Coming off a series of council cafes — the last running Saturday from 11 a.m. to 1 p.m. at city hall and the rec complex — a budget town hall will be held at 7 p.m. Monday at the Inlet Theatre, 100 Newport Dr.

"I think they should come down to learn a little bit about the budget, see where the spending priorities are this year, see where the increases are — there's very little increase this year but they can get a feel for where council is directing the priorities for what we think people are taking as important in the community and where we're spending their money," said Mayor Mike Clay.

The current draft of the budget calls for 1.86% on top of the 1% asset renewal levy, for an overall increase of 2.86%.

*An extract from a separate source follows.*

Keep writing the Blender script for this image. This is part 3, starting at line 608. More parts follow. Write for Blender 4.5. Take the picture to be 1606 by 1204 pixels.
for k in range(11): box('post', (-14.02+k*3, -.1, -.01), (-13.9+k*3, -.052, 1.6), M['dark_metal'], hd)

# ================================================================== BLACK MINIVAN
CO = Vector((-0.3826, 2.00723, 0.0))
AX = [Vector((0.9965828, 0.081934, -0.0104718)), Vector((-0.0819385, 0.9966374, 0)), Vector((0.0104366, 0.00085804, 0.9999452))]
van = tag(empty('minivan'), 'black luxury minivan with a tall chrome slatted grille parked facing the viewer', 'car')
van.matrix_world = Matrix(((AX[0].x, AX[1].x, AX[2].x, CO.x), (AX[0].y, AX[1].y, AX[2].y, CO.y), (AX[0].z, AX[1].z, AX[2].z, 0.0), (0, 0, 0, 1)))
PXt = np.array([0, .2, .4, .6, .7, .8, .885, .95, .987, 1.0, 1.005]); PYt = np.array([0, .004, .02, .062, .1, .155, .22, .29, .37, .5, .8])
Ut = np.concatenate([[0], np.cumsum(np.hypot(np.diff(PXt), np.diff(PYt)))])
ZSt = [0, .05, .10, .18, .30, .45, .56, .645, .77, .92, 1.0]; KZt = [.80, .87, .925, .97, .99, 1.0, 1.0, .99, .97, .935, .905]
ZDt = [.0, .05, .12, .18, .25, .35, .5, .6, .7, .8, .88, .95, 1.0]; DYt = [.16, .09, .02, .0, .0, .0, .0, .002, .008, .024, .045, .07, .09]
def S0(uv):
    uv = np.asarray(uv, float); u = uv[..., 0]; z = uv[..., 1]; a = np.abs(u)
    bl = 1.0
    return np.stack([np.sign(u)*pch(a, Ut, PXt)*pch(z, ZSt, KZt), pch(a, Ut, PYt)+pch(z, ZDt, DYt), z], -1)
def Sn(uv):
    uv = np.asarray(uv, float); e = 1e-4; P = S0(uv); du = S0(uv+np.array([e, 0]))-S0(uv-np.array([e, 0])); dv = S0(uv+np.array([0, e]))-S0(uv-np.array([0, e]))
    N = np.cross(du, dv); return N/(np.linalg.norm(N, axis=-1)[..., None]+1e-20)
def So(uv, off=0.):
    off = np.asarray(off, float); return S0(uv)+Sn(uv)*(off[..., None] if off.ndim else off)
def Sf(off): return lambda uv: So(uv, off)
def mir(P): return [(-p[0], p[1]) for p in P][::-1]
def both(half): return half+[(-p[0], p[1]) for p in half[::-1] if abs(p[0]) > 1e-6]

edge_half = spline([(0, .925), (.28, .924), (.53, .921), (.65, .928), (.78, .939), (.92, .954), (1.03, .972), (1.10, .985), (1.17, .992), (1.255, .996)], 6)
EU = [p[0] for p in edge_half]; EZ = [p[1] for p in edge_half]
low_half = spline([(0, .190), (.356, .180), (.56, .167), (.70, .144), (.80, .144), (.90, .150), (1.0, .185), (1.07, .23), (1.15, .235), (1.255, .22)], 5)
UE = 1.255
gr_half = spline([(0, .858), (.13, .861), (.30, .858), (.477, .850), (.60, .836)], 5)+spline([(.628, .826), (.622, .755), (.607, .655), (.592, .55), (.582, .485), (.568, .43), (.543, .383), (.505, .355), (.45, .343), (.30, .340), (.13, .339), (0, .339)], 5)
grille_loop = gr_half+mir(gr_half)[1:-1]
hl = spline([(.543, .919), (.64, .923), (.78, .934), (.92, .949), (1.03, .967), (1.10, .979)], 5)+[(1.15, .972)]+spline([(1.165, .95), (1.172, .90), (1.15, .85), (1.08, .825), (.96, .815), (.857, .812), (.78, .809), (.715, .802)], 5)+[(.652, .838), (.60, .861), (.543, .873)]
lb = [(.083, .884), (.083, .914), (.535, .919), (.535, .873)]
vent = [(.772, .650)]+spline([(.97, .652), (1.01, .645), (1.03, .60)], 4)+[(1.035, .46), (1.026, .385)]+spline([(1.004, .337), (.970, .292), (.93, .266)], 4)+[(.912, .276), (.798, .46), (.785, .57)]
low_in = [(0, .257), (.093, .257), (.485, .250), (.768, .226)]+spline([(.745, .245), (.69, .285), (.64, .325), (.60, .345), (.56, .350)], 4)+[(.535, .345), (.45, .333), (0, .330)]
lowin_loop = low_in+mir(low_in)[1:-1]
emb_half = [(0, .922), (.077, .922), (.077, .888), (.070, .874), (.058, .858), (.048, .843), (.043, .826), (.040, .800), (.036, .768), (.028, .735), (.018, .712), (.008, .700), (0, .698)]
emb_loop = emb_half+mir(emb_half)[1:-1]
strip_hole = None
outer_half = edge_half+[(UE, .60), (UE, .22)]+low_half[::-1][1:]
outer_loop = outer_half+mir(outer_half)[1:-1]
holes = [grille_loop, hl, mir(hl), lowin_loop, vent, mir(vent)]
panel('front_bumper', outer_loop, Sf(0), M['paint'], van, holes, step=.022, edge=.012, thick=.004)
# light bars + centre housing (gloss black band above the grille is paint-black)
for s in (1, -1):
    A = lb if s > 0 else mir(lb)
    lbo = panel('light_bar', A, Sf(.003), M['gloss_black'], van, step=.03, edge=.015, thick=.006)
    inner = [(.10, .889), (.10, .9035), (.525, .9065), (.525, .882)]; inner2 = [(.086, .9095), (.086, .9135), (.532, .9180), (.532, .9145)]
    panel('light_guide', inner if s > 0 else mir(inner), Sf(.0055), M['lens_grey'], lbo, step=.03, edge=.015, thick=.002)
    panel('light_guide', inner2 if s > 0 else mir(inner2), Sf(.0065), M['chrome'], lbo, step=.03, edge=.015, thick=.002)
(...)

Clay said city staff met their target of a 1.5% budget increase with later resolutions from council pushing that figure up slightly, a number he would like to see brought back down.

"I think there's probably some small adjustments we could make that wouldn't affect anybody's lives."

But while he would like to see the tax rate trimmed slightly, the mayor isn't expecting an angry mob of irate taxpayers at Monday's town hall.

"We'd be more likely to get that activity if we were reducing service levels," said Clay. "People really appreciate our parks and our trails and our rec centre and our library and our police, so I think we would get far more reaction if we were suggesting we were going to slash services to keep taxes lower."

And in Clay's view the 1% asset renewal will actually save the city money in the long run.

"We're being told now, when you talk to people in that industry, that proper maintenance of those facilities gives them an indefinite life cycle," said Clay, pointing out the lack of a long-term reserve meant the city had to borrow funds for the construction of the fire hall and rec centre. "The long-term maintenance costs are substantially lower than replacement costs."

He expects Monday's town hall will attract taxpayers with very specific concerns.

"A lot of the concerns we heard [at Tuesday's council cafe] were not necessarily budget related, people were saying there's a pot hole in my street or there's a burned-out light. People get focused on the specifics that affect them," said Clay.